DATA BLOCK:
— start —
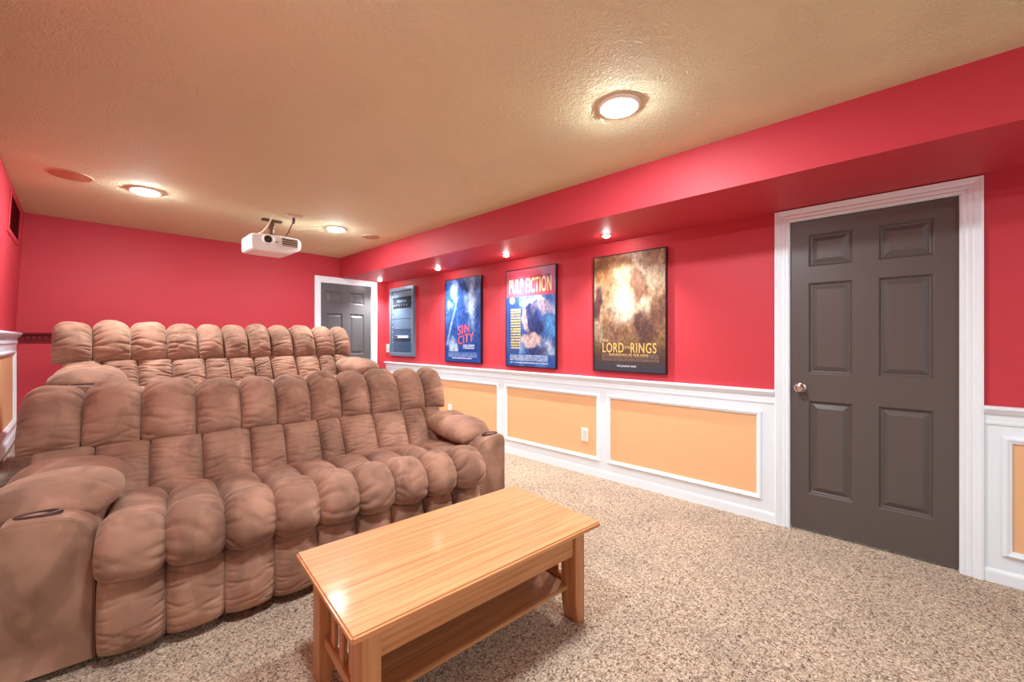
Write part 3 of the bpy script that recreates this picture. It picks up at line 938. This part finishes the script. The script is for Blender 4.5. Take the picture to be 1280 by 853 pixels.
def art(kind):
    """generic colour fields: a GY x GX x 3 array in sRGB 0..1, row 0 at the bottom"""
    rs = np.random.RandomState({'blue': 3, 'band': 5, 'tan': 9}[kind])
    u, v = np.meshgrid(np.linspace(0, 1, GX), np.linspace(0, 1, GY))
    fb = sum(smooth_noise(rs, GX, GY, c) / k for c, k in ((4, 1), (9, 2), (18, 4), (36, 8))) / 1.875
    img = np.zeros((GY, GX, 3))
    U0, V0 = u, v
    w1 = sum(smooth_noise(rs, GX, GY, c) / k for c, k in ((6, 1), (14, 2), (30, 4))) / 1.75 - 0.5
    w2 = sum(smooth_noise(rs, GX, GY, c) / k for c, k in ((6, 1), (14, 2), (30, 4))) / 1.75 - 0.5
    UW, VW = u + 0.22 * w1, v + 0.18 * w2

    def mix(mask, col):
        m = np.clip(mask, 0, 1)[..., None]
        img[:] = img * (1 - m) + np.array(col) / 255 * m

    def blob(cx, cy, rx, ry, soft=1.0):
        return np.clip((1.1 - np.hypot((UW - cx) / rx, (VW - cy) / ry) + (fb - 0.5) * 1.2) / (0.42 * soft), 0, 1)

    def greek(x0, x1, y0, y1, lines, col, seed, fill=0.75):
        q = np.random.RandomState(seed)
        inside = (u > x0) & (u < x1) & (v > y0) & (v < y1)
        li = np.floor((v - y0) / (y1 - y0) * lines)
        fr = (v - y0) / (y1 - y0) * lines - li
        table = q.rand(64, GX) < fill
        dash = table[np.clip(li, 0, 63).astype(int), np.arange(GX)[None, :].repeat(GY, 0)]
        mix((inside & (fr > 0.25) & (fr < 0.85) & dash) * 0.85, col)

    streak = sum(smooth_noise(rs, GX, GY, c) for c in (28, 50, 80)) / 3

    def texture(amt):
        img[:] = np.clip(img * (1 + amt * (streak - 0.5)[..., None] * 2 + amt * 0.8 * (fb - 0.5)[..., None]), 0, 1)

    if kind == 'blue':
        mix(np.ones_like(u), (34, 74, 152))
        mix((fb - 0.45) * 2.6, (84, 128, 196))
        mix(blob(0.72, 0.78, 0.24, 0.26, 1.8) * 0.85, (196, 214, 238))
        mix(blob(0.30, 0.86, 0.14, 0.10, 1.4) * 0.75, (190, 210, 236))
        mix(blob(0.12, 0.70, 0.08, 0.10, 1.4) * 0.7, (180, 202, 232))
        mix(blob(0.78, 0.52, 0.14, 0.24, 1.8) * 0.65, (176, 200, 232))
        mix(blob(0.24, 0.20, 0.18, 0.14, 1.4) * 0.85, (206, 222, 240))
        mix(blob(0.50, 0.60, 0.14, 0.22, 1.2) * 0.6, (24, 52, 118))
        mix(blob(0.56, 0.90, 0.08, 0.07, 1.0) * 0.7, (28, 56, 122))
        mix(blob(0.66, 0.72, 0.05, 0.10, 1.0) * 0.5, (40, 74, 144))
        rain = np.sin((u * 2.6 + v * 1.0) * 46 + fb * 11)
        mix(np.clip(rain - 0.45, 0, 1) * 0.8 * (v > 0.16) * np.clip(streak * 2.2 - 0.7, 0, 1), (168, 196, 232))
        mix(np.clip(1 - np.abs(u - 0.05 - (v - 0.22) * 0.55 + 0.05 * w1) / 0.045, 0, 1) * (v > 0.2) * (v < 0.78) * 0.8, (188, 206, 234))
        texture(0.30)
        mix((v < 0.125) * 0.9, (36, 76, 160))
        greek(0.08, 0.90, 0.055, 0.115, 4, (150, 178, 220), 2)
        greek(0.20, 0.76, 0.034, 0.05, 1, (236, 240, 250), 8, 0.9)
        greek(0.52, 0.84, 0.155, 0.21, 3, (240, 240, 250), 12, 0.9)
    elif kind == 'band':
        mix(np.ones_like(u), (60, 96, 166))
        mix((fb - 0.42) * 3.0, (140, 174, 222))
        mix(blob(0.86, 0.40, 0.18, 0.14, 1.2) * 0.9, (84, 146, 206))
        mix(blob(0.84, 0.20, 0.24, 0.12, 1.3) * 0.8, (206, 214, 230))
        mix(blob(0.58, 0.42, 0.22, 0.24, 1.0) * 0.9, (40, 48, 98))
        mix(blob(0.66, 0.16, 0.20, 0.08, 1.0) * 0.8, (58, 62, 112))
        mix(blob(0.54, 0.27, 0.26, 0.06, 1.0) * 0.85, (226, 190, 178))
        mix(blob(0.42, 0.46, 0.08, 0.16, 1.0) * 0.8, (222, 192, 188))
        mix(blob(0.80, 0.60, 0.18, 0.09, 1.0) * 0.75, (196, 164, 176))
        mix(blob(0.56, 0.67, 0.22, 0.035, 0.8) * 0.9, (246, 240, 214))
        texture(0.34)
        mix((u < 0.28) * (v < 0.72) * 0.75, (40, 76, 150))
        mix((v > 0.72) * 0.95, (214, 84, 106))
        mix((v > 0.72) * blob(0.98, 0.95, 0.24, 0.18) * 0.6, (176, 160, 206))
        mix((v > 0.89) * (v < 0.92) * (u > 0.1) * (u < 0.9) * (streak > 0.46) * 0.7, (140, 50, 86))
        mix((np.hypot((u - 0.13), (v - 0.685) * 1.49) < 0.055) * 0.95, (250, 214, 120))
        greek(0.10, 0.31, 0.17, 0.60, 15, (252, 222, 110), 4, 0.93)
        mix((v < 0.125) * 0.7, (44, 84, 160))
        greek(0.08, 0.86, 0.055, 0.118, 4, (206, 220, 242), 3)
        greek(0.08, 0.86, 0.026, 0.044, 1, (226, 234, 250), 9, 0.8)
    else:
        mix(np.ones_like(u), (180, 136, 100))
        mix((fb - 0.42) * 2.8, (218, 180, 142))
        mix(blob(0.74, 0.86, 0.30, 0.20, 1.8) * 0.8, (232, 206, 180))
        mix(blob(0.10, 0.88, 0.14, 0.12, 1.2) * 0.7, (196, 128, 64))
        mix(blob(0.30, 0.84, 0.26, 0.18, 1.3) * 0.8, (128, 84, 56))
        mix(blob(0.44, 0.78, 0.16, 0.10, 1.3) * 0.7, (228, 186, 142))
        mix(blob(0.62, 0.70, 0.20, 0.10, 1.0) * 0.8, (126, 86, 66))
        mix(blob(0.42, 0.54, 0.28, 0.18, 1.6) * 0.95, (250, 230, 206))
        mix(blob(0.76, 0.56, 0.12, 0.12, 1.6) * 0.8, (250, 226, 196))
        mix(blob(0.06, 0.58, 0.10, 0.14, 1.0) * 0.85, (84, 50, 56))
        mix(blob(0.94, 0.50, 0.14, 0.14, 1.2) * 0.75, (138, 92, 72))
        mix(blob(0.72, 0.34, 0.22, 0.18, 1.0) * 0.85, (108, 76, 72))
        mix(blob(0.32, 0.34, 0.16, 0.14, 1.4) * 0.6, (176, 130, 112))
        mix(blob(0.10, 0.28, 0.14, 0.14, 1.4) * 0.6, (206, 180, 158))
        mix(np.clip(1 - np.abs(u - 0.56 - (v - 0.75) * -0.1 + 0.03 * w1) / 0.014, 0, 1) * (v > 0.72) * 0.6, (120, 96, 84))
        texture(0.36)
        mix(np.clip((0.27 - v) / 0.14, 0, 1) * 0.85, (102, 78, 76))
        mix(np.clip((0.10 - v) / 0.06, 0, 1) * 0.9, (88, 88, 104))
        greek(0.12, 0.92, 0.085, 0.15, 5, (178, 154, 136), 6)
    return np.clip(img, 0, 1)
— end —
DESCRIPTION OF THE TASK:
Transcribe the material exactly, and leave out whatever pictures it holds.

WRITTEN REPLY:
Write part 3 of the bpy script that recreates this picture. It picks up at line 938. This part finishes the script. The script is for Blender 4.5. Take the picture to be 1280 by 853 pixels.
def art(kind):
    """generic colour fields: a GY x GX x 3 array in sRGB 0..1, row 0 at the bottom"""
    rs = np.random.RandomState({'blue': 3, 'band': 5, 'tan': 9}[kind])
    u, v = np.meshgrid(np.linspace(0, 1, GX), np.linspace(0, 1, GY))
    fb = sum(smooth_noise(rs, GX, GY, c) / k for c, k in ((4, 1), (9, 2), (18, 4), (36, 8))) / 1.875
    img = np.zeros((GY, GX, 3))
    U0, V0 = u, v
    w1 = sum(smooth_noise(rs, GX, GY, c) / k for c, k in ((6, 1), (14, 2), (30, 4))) / 1.75 - 0.5
    w2 = sum(smooth_noise(rs, GX, GY, c) / k for c, k in ((6, 1), (14, 2), (30, 4))) / 1.75 - 0.5
    UW, VW = u + 0.22 * w1, v + 0.18 * w2

    def mix(mask, col):
        m = np.clip(mask, 0, 1)[..., None]
        img[:] = img * (1 - m) + np.array(col) / 255 * m

    def blob(cx, cy, rx, ry, soft=1.0):
        return np.clip((1.1 - np.hypot((UW - cx) / rx, (VW - cy) / ry) + (fb - 0.5) * 1.2) / (0.42 * soft), 0, 1)

    def greek(x0, x1, y0, y1, lines, col, seed, fill=0.75):
        q = np.random.RandomState(seed)
        inside = (u > x0) & (u < x1) & (v > y0) & (v < y1)
        li = np.floor((v - y0) / (y1 - y0) * lines)
        fr = (v - y0) / (y1 - y0) * lines - li
        table = q.rand(64, GX) < fill
        dash = table[np.clip(li, 0, 63).astype(int), np.arange(GX)[None, :].repeat(GY, 0)]
        mix((inside & (fr > 0.25) & (fr < 0.85) & dash) * 0.85, col)

    streak = sum(smooth_noise(rs, GX, GY, c) for c in (28, 50, 80)) / 3

    def texture(amt):
        img[:] = np.clip(img * (1 + amt * (streak - 0.5)[..., None] * 2 + amt * 0.8 * (fb - 0.5)[..., None]), 0, 1)

    if kind == 'blue':
        mix(np.ones_like(u), (34, 74, 152))
        mix((fb - 0.45) * 2.6, (84, 128, 196))
        mix(blob(0.72, 0.78, 0.24, 0.26, 1.8) * 0.85, (196, 214, 238))
        mix(blob(0.30, 0.86, 0.14, 0.10, 1.4) * 0.75, (190, 210, 236))
        mix(blob(0.12, 0.70, 0.08, 0.10, 1.4) * 0.7, (180, 202, 232))
        mix(blob(0.78, 0.52, 0.14, 0.24, 1.8) * 0.65, (176, 200, 232))
        mix(blob(0.24, 0.20, 0.18, 0.14, 1.4) * 0.85, (206, 222, 240))
        mix(blob(0.50, 0.60, 0.14, 0.22, 1.2) * 0.6, (24, 52, 118))
        mix(blob(0.56, 0.90, 0.08, 0.07, 1.0) * 0.7, (28, 56, 122))
        mix(blob(0.66, 0.72, 0.05, 0.10, 1.0) * 0.5, (40, 74, 144))
        rain = np.sin((u * 2.6 + v * 1.0) * 46 + fb * 11)
        mix(np.clip(rain - 0.45, 0, 1) * 0.8 * (v > 0.16) * np.clip(streak * 2.2 - 0.7, 0, 1), (168, 196, 232))
        mix(np.clip(1 - np.abs(u - 0.05 - (v - 0.22) * 0.55 + 0.05 * w1) / 0.045, 0, 1) * (v > 0.2) * (v < 0.78) * 0.8, (188, 206, 234))
        texture(0.30)
        mix((v < 0.125) * 0.9, (36, 76, 160))
        greek(0.08, 0.90, 0.055, 0.115, 4, (150, 178, 220), 2)
        greek(0.20, 0.76, 0.034, 0.05, 1, (236, 240, 250), 8, 0.9)
        greek(0.52, 0.84, 0.155, 0.21, 3, (240, 240, 250), 12, 0.9)
    elif kind == 'band':
        mix(np.ones_like(u), (60, 96, 166))
        mix((fb - 0.42) * 3.0, (140, 174, 222))
        mix(blob(0.86, 0.40, 0.18, 0.14, 1.2) * 0.9, (84, 146, 206))
        mix(blob(0.84, 0.20, 0.24, 0.12, 1.3) * 0.8, (206, 214, 230))
        mix(blob(0.58, 0.42, 0.22, 0.24, 1.0) * 0.9, (40, 48, 98))
        mix(blob(0.66, 0.16, 0.20, 0.08, 1.0) * 0.8, (58, 62, 112))
        mix(blob(0.54, 0.27, 0.26, 0.06, 1.0) * 0.85, (226, 190, 178))
        mix(blob(0.42, 0.46, 0.08, 0.16, 1.0) * 0.8, (222, 192, 188))
        mix(blob(0.80, 0.60, 0.18, 0.09, 1.0) * 0.75, (196, 164, 176))
        mix(blob(0.56, 0.67, 0.22, 0.035, 0.8) * 0.9, (246, 240, 214))
        texture(0.34)
        mix((u < 0.28) * (v < 0.72) * 0.75, (40, 76, 150))
        mix((v > 0.72) * 0.95, (214, 84, 106))
        mix((v > 0.72) * blob(0.98, 0.95, 0.24, 0.18) * 0.6, (176, 160, 206))
        mix((v > 0.89) * (v < 0.92) * (u > 0.1) * (u < 0.9) * (streak > 0.46) * 0.7, (140, 50, 86))
        mix((np.hypot((u - 0.13), (v - 0.685) * 1.49) < 0.055) * 0.95, (250, 214, 120))
        greek(0.10, 0.31, 0.17, 0.60, 15, (252, 222, 110), 4, 0.93)
        mix((v < 0.125) * 0.7, (44, 84, 160))
        greek(0.08, 0.86, 0.055, 0.118, 4, (206, 220, 242), 3)
        greek(0.08, 0.86, 0.026, 0.044, 1, (226, 234, 250), 9, 0.8)
    else:
        mix(np.ones_like(u), (180, 136, 100))
        mix((fb - 0.42) * 2.8, (218, 180, 142))
        mix(blob(0.74, 0.86, 0.30, 0.20, 1.8) * 0.8, (232, 206, 180))
        mix(blob(0.10, 0.88, 0.14, 0.12, 1.2) * 0.7, (196, 128, 64))
        mix(blob(0.30, 0.84, 0.26, 0.18, 1.3) * 0.8, (128, 84, 56))
        mix(blob(0.44, 0.78, 0.16, 0.10, 1.3) * 0.7, (228, 186, 142))
        mix(blob(0.62, 0.70, 0.20, 0.10, 1.0) * 0.8, (126, 86, 66))
        mix(blob(0.42, 0.54, 0.28, 0.18, 1.6) * 0.95, (250, 230, 206))
        mix(blob(0.76, 0.56, 0.12, 0.12, 1.6) * 0.8, (250, 226, 196))
        mix(blob(0.06, 0.58, 0.10, 0.14, 1.0) * 0.85, (84, 50, 56))
        mix(blob(0.94, 0.50, 0.14, 0.14, 1.2) * 0.75, (138, 92, 72))
        mix(blob(0.72, 0.34, 0.22, 0.18, 1.0) * 0.85, (108, 76, 72))
        mix(blob(0.32, 0.34, 0.16, 0.14, 1.4) * 0.6, (176, 130, 112))
        mix(blob(0.10, 0.28, 0.14, 0.14, 1.4) * 0.6, (206, 180, 158))
        mix(np.clip(1 - np.abs(u - 0.56 - (v - 0.75) * -0.1 + 0.03 * w1) / 0.014, 0, 1) * (v > 0.72) * 0.6, (120, 96, 84))
        texture(0.36)
        mix(np.clip((0.27 - v) / 0.14, 0, 1) * 0.85, (102, 78, 76))
        mix(np.clip((0.10 - v) / 0.06, 0, 1) * 0.9, (88, 88, 104))
        greek(0.12, 0.92, 0.085, 0.15, 5, (178, 154, 136), 6)
    return np.clip(img, 0, 1)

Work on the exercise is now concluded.